• What you will do
In the entries that follow, the first line to write out is the one containing "Generate a Blender", and the last is the one containing "from mathutils import Vector, Matrix". Reproduce that stretch exactly, with nothing before or after it.

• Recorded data
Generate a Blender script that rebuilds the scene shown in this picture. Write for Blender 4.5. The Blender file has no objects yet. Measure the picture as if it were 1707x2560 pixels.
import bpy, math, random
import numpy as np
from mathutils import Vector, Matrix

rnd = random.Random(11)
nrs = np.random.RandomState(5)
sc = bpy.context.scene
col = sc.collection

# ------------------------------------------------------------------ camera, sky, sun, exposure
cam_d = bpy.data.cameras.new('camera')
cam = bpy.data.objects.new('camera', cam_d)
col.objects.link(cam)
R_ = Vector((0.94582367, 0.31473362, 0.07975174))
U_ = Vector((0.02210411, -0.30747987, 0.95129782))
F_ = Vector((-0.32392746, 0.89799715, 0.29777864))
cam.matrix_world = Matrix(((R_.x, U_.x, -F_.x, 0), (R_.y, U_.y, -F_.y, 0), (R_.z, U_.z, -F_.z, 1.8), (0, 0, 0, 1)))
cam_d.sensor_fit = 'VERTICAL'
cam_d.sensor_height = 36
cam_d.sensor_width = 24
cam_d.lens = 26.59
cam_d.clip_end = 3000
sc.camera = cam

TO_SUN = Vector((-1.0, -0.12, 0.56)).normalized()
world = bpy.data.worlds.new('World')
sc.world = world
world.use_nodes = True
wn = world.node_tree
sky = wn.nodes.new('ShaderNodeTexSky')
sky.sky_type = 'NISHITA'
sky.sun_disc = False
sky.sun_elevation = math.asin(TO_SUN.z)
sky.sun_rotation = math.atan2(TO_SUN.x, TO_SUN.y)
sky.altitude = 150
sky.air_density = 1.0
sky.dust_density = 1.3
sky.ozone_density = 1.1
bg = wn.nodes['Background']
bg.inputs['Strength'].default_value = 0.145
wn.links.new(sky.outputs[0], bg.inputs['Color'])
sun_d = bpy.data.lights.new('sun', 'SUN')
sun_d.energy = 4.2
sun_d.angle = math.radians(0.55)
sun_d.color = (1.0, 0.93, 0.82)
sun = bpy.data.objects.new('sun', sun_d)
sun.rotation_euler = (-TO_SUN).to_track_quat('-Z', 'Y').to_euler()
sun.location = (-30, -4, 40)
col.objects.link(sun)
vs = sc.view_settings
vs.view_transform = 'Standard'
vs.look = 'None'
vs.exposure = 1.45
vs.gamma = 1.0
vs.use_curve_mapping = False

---

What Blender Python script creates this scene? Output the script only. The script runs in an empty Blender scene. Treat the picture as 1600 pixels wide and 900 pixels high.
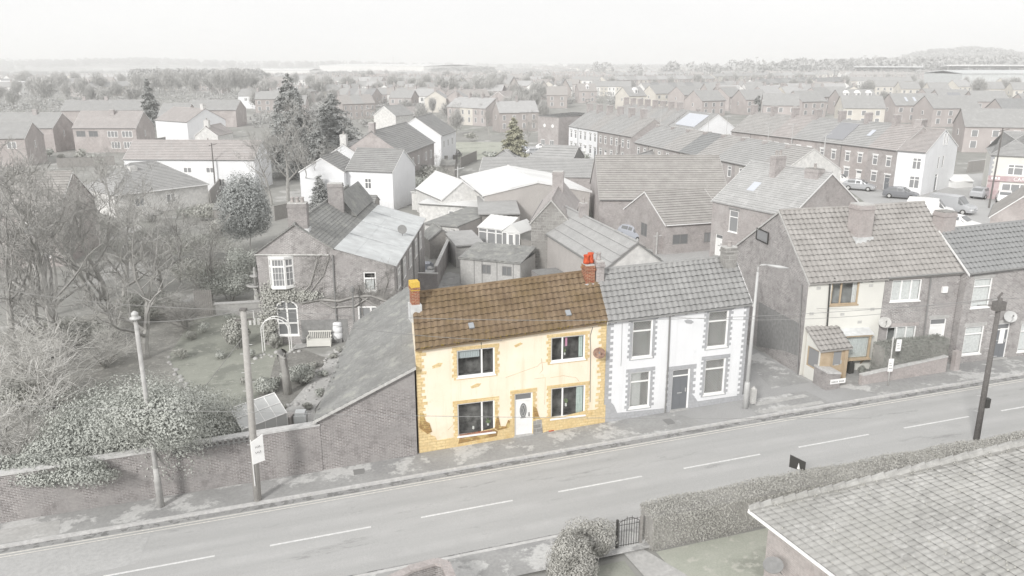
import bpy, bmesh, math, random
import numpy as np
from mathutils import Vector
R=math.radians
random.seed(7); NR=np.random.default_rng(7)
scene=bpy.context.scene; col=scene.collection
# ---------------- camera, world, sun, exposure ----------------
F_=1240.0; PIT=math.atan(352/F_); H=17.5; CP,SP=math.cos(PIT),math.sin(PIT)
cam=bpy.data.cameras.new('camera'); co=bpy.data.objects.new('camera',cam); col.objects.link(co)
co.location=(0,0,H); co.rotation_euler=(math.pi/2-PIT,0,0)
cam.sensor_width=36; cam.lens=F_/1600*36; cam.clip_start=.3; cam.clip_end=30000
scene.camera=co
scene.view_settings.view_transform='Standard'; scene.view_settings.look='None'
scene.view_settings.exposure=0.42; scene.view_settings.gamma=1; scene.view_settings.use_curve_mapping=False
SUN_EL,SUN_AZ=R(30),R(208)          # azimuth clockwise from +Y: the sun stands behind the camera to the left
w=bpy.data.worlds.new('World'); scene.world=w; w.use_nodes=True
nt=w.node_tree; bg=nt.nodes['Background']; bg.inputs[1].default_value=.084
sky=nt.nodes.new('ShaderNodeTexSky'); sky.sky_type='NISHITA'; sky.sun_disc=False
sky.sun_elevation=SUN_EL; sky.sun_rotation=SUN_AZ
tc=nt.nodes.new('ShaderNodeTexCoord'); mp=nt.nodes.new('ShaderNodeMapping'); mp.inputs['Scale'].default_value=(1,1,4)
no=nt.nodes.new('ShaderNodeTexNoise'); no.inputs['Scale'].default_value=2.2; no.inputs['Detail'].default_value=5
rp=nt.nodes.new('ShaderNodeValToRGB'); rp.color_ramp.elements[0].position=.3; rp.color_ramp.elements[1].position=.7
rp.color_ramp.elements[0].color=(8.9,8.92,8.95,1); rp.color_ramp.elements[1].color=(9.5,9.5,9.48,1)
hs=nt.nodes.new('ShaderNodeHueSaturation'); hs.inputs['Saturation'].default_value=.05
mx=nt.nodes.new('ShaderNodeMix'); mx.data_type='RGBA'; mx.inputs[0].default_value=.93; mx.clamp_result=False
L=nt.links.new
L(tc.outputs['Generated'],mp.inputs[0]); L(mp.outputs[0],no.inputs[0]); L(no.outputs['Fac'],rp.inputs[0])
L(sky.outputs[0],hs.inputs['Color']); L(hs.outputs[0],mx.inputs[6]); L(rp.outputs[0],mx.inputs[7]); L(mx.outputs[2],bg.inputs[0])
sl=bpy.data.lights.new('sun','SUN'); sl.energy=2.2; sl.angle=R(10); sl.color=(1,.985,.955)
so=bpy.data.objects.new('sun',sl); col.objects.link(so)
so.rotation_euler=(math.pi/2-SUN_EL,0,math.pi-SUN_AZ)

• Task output
Generate a Blender script that rebuilds the scene shown in this picture. Write for Blender 4.5. The Blender file has no objects yet. Measure the picture as if it were 1707x2560 pixels.
import bpy, math, random
import numpy as np
from mathutils import Vector, Matrix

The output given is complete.